Toilet Gator Chapter Notes – Chapter 10


It’s regrettable that the hero of our story, Cole Walker, doesn’t make an appearance until Chapter 10.  But hey, that’s how it goes.

I like to think of my novels as movies on paper and if the hero appears in the tenth of the first ten minutes, no one would complain, but people ten to hold the written word to a different standard.

We see some character development.  Cole is prickly, grizzled, angry.  You begin to wonder why.

Rusty is more laid back.  Happy go lucky.  Goes with the flow.  These two compliment each other.

Cole’s rant about whether or not America should get involved in a war tells you about Cole, i.e. he doesn’t care about glory or being the hero, he just realizes that getting into a bad situation will just make the situation worse.

Moreover, he summarizes what has been America’s response to war since the invention of television.  Reporters slap politicians with images of the war in a third world country.  Politicians get involved.  War goes south.  Reporters complain the war isn’t over yet.  Politicians allow themselves to be backseat driven.  They hold back on giving the troops what they need so rather than let the troops do what they were sent to do, the whole thing just becomes an unwinnable quagmire.

American’s just don’t have the stomach for long, protracted wars in the TV/Internet age.  Perhaps that’s a good thing.  At any rate, better to not get in the war at all if no one is willing to win it.

Also, we have yet to meet the mayor but we get the impression already he’s a bit of a dick.

Toilet Gator Chapter Notes – Network News One – Transcript #2


Poor Natalie.  She’s back to get more abuse from Kurt.

Here’s where we see the whole “Hot Ass Blonde Chick with Big Titties” joke take shape.  Kurt interviews two HABCWBT’s for two separate stories, and we get the impression that basically, only beautiful blonde women with buxom bazongas are allowed to report on Network News One.

Kurt’s an open misogynist, letting Natalie have it for being average in appearance and makes fun of her lack of blonde hair and her small boobs.  I’m sure that men who are workplace pervs do their pervery in more subtle, less open ways but since this is a comedy, Kurt really lets it all hang out, openly mocking Natalie’s appearance.

Funny thing is I never pictured Natalie as ugly per se, just average. Normal.  Not a 10 but not a 1.  Somewhere in the middle.  Kurt’s just so used to 10s that anyone 9 and under disgusts him.

By the way, the key to the humor is that you have to imagine Kurt saying all these horrible things in his stereotypical news anchorman voice.

The NN1 formula develops.

#1 – We come in during a story in progress.  “Witnesses on the scene” are usually saying something.  A story about a boy who resorted to cannibalism, eating his classmates after a crash until help arrives.

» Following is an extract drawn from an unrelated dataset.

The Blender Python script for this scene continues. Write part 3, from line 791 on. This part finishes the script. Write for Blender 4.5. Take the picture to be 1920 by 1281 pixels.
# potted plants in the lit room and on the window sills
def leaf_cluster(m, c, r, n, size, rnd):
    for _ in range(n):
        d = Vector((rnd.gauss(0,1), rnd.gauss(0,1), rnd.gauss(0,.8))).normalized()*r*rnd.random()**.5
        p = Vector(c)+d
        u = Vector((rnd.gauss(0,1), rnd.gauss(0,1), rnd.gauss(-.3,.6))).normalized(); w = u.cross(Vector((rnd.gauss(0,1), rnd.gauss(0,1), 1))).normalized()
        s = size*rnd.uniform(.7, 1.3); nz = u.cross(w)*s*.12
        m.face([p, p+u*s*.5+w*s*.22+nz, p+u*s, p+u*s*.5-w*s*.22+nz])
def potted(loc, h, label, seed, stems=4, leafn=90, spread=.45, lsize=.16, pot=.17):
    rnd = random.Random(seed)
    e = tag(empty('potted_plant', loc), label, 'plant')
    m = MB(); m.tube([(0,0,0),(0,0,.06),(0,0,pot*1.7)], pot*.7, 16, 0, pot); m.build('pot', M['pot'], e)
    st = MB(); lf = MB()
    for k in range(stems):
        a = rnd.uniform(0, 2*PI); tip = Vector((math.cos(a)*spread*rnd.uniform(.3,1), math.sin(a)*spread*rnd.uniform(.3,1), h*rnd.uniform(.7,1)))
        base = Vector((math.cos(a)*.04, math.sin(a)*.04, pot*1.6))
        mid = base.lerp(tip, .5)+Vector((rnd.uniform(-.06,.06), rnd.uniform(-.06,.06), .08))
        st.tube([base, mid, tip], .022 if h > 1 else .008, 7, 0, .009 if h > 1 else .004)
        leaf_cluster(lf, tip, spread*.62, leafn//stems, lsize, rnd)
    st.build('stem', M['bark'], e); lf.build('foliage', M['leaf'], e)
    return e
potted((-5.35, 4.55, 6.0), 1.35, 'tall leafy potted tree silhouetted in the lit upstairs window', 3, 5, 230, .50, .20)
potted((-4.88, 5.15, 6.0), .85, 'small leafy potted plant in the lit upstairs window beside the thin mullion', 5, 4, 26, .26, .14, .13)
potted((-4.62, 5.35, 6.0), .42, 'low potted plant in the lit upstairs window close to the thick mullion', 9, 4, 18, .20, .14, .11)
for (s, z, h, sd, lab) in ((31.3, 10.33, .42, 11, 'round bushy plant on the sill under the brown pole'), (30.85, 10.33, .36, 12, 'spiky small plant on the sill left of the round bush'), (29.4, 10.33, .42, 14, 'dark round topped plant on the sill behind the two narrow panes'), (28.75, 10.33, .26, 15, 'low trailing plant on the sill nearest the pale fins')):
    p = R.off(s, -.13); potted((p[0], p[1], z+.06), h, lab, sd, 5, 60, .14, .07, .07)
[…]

#2 – Then come the HABCWBT’s.

#3 – Kurt signs off by telling everyone there is a product in their household that could kill them, so don’t do anything until you find out which product is going to kill you…but sit through the commercials and sports and weather first!

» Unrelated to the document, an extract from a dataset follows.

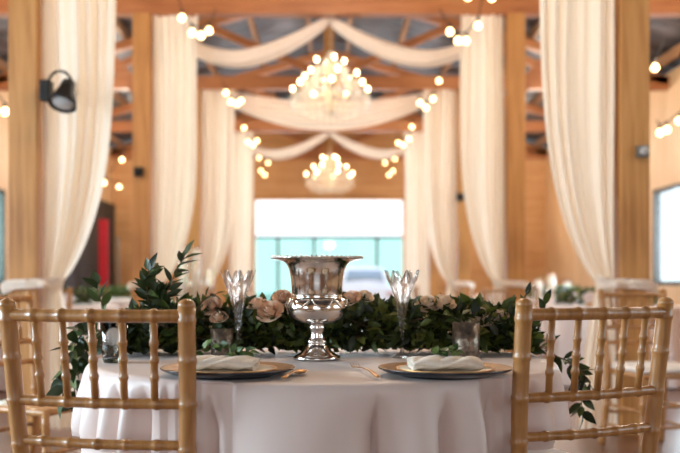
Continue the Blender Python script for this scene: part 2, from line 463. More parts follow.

#4 – NN1 motto – “Network News One! The Hottest Blonde Chicks! The biggest titties! Oh yeah, and occasionally we report the news and shit!”

By the way, we learn about a conflict in a name with an unpronounceable country and the two warring factions have names that are also a mouthful.  The joke here is that there may be all sorts of intricate, historical reasons for why opposing factions in far off countries are fighting, but for the average American, it just sounds like, “Uh, those guys want to shoot RPGs up the butts of anyone who disagrees with them” and “Uh, those other guys want to hit people who disagree with them in the taint with a machete.”

The HABCWBT sums it up:

Scholars and historians have written extensively on the various nuances surrounding this conflict, but it all basically boils down to the fact that the Do-What-We-Say-or-Take-a-Machete-Up-Your-Taint-tarians believe that everyone should do exactly what they say or else take a machete up their taints, whereas the Obey-Us-or-Get-an-RPG-Up-the-Butt-ians maintain that the country’s citizens must obey them if they do not wish to suffer the indignity of getting rocket propelled grenades shot up their butts.

That’s basically it.  You’re an average American watching TV.  That war thousands and thousands of miles away sounds like, to you, “Uh two groups in a country with a name I can’t pronounce want to kill each other because they hate it when people don’t agree with them.”

Should America get involved in such conflicts?  Honestly, there was a time long ago where I might have said yes but the events of the past twenty years, if anything, have taught us that unfortunately, as much as we hate to see loss of life, these fires have to burn themselves out.

Unless we just want to take over the whole world and make it all like America (we couldn’t and we shouldn’t if we could) we’ll have to accept that bad things will keep happening around the world and getting involved just seems to add more fuel to the fire.